When Maier was deciding where to attend college, Maier met with an OU dietician who provided spreadsheets to Maier entailing which items would be served at the Couch Cafe and residential dining halls each day. The spreadsheet details each menu item and what ingredients they contain.
However, Maier still faces the risk of cross-contamination. Maier described an instance in which the Couch Cafeteria was serving pecan-crusted salmon next to a nut-free dish. Due to the risk of the tongs touching both items, Maier asked the employee serving the dishes if the tongs crossed food items. Maier said the employee had “absolutely no idea” and retrieved their manager to address Maier’s concerns.
“It was nice that they went and found somebody who knew it,” Maier said. “It was just upsetting that I had to go up the chain.”

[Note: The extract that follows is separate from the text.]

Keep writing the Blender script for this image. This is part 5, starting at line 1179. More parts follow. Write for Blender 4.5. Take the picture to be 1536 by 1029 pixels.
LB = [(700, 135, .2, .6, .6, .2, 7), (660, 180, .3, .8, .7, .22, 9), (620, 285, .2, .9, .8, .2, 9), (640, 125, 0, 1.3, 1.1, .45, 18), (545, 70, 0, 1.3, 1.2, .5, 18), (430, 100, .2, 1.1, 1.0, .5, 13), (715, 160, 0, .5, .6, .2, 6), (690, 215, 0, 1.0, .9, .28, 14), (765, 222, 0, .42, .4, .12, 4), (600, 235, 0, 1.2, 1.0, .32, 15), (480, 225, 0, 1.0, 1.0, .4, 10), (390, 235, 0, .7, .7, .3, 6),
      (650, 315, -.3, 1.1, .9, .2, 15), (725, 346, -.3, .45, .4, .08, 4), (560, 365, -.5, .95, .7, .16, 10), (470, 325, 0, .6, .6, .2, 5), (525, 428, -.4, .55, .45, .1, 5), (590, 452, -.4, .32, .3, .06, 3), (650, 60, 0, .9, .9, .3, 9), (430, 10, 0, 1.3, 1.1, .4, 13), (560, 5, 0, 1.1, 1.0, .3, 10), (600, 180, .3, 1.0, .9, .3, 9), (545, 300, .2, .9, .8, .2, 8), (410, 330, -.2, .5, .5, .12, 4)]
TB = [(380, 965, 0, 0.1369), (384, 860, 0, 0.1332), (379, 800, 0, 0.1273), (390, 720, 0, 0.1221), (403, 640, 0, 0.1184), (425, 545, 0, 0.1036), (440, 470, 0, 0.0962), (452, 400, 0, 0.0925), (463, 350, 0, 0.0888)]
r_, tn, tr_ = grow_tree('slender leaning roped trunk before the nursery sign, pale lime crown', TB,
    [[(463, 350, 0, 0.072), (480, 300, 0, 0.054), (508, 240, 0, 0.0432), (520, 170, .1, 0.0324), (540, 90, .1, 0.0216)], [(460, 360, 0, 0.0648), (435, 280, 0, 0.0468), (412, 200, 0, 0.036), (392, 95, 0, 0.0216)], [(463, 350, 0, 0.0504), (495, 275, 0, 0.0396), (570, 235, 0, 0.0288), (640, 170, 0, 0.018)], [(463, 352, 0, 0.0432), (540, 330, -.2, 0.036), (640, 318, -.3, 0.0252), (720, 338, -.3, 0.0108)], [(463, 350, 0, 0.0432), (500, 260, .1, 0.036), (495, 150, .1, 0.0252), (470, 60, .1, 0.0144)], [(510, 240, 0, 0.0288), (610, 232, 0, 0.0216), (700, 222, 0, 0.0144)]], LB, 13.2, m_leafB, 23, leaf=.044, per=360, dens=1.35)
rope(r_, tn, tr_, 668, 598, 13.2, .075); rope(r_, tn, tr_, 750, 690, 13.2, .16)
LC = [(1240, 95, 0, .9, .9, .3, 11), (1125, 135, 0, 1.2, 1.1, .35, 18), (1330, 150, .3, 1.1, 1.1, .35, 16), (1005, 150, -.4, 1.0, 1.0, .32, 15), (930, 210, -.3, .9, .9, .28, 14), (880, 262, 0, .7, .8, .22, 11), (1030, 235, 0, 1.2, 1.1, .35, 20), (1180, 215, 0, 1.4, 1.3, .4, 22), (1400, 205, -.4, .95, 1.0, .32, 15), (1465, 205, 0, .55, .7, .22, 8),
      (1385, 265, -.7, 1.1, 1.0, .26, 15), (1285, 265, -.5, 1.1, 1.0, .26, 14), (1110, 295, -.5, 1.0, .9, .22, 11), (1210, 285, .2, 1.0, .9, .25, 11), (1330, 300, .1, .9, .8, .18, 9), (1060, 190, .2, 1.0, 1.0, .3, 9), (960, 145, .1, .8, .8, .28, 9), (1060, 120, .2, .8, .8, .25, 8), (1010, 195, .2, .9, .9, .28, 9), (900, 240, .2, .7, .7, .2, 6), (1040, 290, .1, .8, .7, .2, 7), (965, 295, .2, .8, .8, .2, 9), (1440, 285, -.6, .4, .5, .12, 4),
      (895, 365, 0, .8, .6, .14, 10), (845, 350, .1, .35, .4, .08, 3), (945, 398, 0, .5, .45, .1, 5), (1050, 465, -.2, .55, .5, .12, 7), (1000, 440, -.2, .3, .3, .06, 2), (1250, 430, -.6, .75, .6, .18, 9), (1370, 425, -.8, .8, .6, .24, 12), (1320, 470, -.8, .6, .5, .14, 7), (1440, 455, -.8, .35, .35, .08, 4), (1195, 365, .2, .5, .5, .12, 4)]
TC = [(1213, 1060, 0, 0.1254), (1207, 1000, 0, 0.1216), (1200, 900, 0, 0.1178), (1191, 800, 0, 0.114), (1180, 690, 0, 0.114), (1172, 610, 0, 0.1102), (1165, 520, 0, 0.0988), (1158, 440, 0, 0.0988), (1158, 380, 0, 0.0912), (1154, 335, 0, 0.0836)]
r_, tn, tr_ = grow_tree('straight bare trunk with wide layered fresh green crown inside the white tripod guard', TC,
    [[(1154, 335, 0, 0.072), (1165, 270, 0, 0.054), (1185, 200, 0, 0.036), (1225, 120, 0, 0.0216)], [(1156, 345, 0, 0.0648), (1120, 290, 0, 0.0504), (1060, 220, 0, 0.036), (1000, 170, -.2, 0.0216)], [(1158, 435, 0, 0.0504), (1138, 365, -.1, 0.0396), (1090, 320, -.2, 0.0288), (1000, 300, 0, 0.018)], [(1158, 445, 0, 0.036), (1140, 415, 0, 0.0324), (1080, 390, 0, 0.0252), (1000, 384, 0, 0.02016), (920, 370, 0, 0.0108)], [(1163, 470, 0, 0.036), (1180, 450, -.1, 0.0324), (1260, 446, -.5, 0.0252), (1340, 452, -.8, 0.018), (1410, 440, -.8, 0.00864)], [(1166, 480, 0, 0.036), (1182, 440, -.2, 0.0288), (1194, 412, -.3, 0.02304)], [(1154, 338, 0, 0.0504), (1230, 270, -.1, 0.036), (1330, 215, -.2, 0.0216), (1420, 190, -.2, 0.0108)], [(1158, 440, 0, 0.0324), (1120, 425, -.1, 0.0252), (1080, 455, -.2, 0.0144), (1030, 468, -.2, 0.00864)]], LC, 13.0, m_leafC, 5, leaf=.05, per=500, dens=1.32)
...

Like Morris-Voth, Maier wasn’t offered an exemption from purchasing a meal plan despite Maier’s limited on-campus options.
For Maier, the risk of cross-contamination means life or death, a risk that lingers in the back of Maier’s mind.
“It’s terrifying. I mean, I don’t want to die,” Maier said. “I really don’t want to die over something so stupid as someone accidentally cross-contaminating my food. … That just sucks.”
As on-campus students struggle to find food options that cater to their diets, Buchanan wrote that OU Food Services “continually evaluates food and service offerings for all guests, including those with specialty diet needs.” She wrote the department makes “every effort to accommodate all guests that visit any of our dining locations.”